External Colloquium | Maarit Korpi-Lagg (Aalto University)

Speaker: Maarit Korpi-Lagg (Aalto University)

Title: Recent results on modelling solar-stellar dynamics and dynamo and comparisons with observations

Abstract: Solar and stellar dynamos and differential rotation are both driven by the complicated interplay between convection, rotation and stratification. Differential rotation, on the other hand, is one of the basic ingredients of large-scale dynamo action in stars. All these ingredients influence each other through non-linear interactions, making the direct modelling of the problem, that is solving the full MHD equations, extremely complicated and resource-demanding. In the solar case we have reliable rotation profile at our use thanks to helioseismology against which the modelling results can be calibrated.
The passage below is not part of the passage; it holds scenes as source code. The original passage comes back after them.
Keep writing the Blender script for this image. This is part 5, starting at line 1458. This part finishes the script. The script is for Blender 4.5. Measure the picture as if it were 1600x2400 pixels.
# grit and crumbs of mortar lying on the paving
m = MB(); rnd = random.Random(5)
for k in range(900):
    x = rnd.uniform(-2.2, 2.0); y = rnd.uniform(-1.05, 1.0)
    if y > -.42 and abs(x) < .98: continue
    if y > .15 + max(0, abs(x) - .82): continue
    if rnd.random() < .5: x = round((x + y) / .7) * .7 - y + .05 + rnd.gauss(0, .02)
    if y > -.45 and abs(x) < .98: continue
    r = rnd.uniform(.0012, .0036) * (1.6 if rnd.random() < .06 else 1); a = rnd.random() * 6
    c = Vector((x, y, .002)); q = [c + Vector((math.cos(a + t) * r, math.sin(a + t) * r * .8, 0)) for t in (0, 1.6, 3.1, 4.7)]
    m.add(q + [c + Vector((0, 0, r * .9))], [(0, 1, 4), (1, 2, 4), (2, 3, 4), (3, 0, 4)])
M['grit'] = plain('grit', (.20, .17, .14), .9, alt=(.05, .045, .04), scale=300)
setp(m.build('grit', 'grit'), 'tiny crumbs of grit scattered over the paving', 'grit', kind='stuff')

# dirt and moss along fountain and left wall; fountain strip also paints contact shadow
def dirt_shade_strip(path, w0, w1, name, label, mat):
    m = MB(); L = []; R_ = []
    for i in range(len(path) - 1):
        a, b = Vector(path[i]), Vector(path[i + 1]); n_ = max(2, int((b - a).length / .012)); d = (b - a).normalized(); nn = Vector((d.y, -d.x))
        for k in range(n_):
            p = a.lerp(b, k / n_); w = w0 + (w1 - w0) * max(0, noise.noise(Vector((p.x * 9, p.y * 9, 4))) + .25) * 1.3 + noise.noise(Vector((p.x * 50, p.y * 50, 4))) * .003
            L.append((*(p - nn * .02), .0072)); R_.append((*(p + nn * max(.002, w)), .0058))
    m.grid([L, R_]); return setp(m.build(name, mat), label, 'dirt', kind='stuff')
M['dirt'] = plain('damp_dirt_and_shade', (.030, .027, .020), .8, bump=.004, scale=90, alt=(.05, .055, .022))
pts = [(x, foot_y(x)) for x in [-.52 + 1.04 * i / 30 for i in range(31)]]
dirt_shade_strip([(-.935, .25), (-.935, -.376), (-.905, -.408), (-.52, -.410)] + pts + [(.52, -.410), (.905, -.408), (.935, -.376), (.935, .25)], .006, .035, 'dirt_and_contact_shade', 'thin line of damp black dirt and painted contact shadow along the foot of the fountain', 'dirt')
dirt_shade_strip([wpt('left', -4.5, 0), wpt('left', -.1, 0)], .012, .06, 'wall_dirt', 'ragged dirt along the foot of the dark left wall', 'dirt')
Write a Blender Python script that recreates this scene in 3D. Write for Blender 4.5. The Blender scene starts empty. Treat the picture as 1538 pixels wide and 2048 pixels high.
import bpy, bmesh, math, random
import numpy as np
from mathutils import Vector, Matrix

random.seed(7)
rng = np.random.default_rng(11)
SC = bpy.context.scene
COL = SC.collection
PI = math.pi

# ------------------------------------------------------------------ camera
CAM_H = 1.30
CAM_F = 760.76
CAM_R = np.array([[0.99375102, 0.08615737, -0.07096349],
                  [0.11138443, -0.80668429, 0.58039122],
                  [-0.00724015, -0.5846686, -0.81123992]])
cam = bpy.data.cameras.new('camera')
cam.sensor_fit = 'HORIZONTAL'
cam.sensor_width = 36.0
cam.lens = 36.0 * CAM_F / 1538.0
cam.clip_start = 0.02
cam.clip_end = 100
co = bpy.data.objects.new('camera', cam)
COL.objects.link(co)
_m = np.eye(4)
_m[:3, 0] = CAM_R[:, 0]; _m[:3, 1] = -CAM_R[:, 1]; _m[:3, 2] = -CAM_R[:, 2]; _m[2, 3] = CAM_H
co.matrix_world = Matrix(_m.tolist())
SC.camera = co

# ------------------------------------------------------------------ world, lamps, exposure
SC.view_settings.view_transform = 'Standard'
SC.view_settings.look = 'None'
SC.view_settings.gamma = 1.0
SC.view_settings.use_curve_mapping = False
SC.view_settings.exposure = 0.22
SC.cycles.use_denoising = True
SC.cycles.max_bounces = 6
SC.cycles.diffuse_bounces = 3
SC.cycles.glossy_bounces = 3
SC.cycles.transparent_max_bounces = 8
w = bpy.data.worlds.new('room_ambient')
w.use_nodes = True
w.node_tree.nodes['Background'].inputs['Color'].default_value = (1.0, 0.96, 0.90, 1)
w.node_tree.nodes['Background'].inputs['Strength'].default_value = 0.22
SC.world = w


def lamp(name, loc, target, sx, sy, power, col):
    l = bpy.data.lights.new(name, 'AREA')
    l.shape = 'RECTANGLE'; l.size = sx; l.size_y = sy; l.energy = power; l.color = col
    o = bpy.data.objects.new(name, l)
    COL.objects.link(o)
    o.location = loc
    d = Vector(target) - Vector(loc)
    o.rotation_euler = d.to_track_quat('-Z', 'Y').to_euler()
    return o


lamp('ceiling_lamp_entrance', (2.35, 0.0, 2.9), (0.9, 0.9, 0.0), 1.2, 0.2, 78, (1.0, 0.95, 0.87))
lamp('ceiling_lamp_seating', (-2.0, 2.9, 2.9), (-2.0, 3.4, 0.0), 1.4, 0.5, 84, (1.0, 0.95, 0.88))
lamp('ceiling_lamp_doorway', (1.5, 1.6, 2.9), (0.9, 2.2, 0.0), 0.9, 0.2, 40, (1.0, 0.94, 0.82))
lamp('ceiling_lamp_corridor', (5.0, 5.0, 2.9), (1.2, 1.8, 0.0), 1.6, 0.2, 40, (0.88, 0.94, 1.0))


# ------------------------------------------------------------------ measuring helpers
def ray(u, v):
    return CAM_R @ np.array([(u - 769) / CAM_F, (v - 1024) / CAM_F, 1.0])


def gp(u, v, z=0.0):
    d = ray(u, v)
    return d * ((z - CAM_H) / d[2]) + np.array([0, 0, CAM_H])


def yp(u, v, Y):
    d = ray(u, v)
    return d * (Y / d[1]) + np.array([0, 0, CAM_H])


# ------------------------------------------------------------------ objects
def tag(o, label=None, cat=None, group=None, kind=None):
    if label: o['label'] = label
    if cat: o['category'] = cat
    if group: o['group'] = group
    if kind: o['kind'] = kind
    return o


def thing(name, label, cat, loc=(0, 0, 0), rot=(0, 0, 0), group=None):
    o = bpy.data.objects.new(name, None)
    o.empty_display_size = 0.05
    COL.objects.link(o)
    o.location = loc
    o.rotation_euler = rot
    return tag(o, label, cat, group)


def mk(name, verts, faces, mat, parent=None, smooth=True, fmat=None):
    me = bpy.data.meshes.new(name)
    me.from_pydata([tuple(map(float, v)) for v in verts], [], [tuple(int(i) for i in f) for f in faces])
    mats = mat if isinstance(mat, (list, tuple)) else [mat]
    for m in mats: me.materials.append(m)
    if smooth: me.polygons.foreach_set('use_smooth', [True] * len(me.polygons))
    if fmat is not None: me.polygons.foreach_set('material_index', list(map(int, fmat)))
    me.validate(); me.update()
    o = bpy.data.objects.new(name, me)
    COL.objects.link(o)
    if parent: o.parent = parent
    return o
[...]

In addition, we have long-term and high-resolution data of the solar magnetic field at the surface, enabling us to match models and observations even further. It is now evident that magnetic features, such as the famous butterfly diagram, can be obtained with rotation profiles that are not in agreement with helioseismology. Resolving this discrepancy boils down to be able to model and/or parameterise the vigorous turbulence correctly in the convection zone, dubbed “cracking the convection conundrum”.
Does the situation improve or worsen when you include data from other stars and try to constrain the models further, not just fitting models to one single observation point matching the Sun? Such attempts are complicated by the fact that we do not yet know the rotation profiles of others stars from asteroseismology to a high precision. Nevertheless, simple theoretical considerations can be used as a guideline. Data from the magnetic cycles and activity, on the other hand, is rather abundant and nowadays exceeds timescale of decades. Using the latter it appears that the model predictions are in a very good agreement with active rapid rotator data in terms of the cycles, but not consistent with data from inactive solar-like stars. Hence, the solar-stellar comparisons seem to strengthen the discrepancy between observations and models.
Currently we are entering the era of pre-exascale GPU computing. Such resources move global DNS models into a regime where also a small-scale dynamo instability is excited. This instability has recently been proposed to remedy the dynamics into the direction where helioseismic rotation profiles can be obtained. On the other hand, our simulations show that the dynamo cycles become even more irregular and features such as the butterfly diagram can vanish. In this talk I review the above-described current status of solar and stellar dynamics and dynamo modelling in more detail.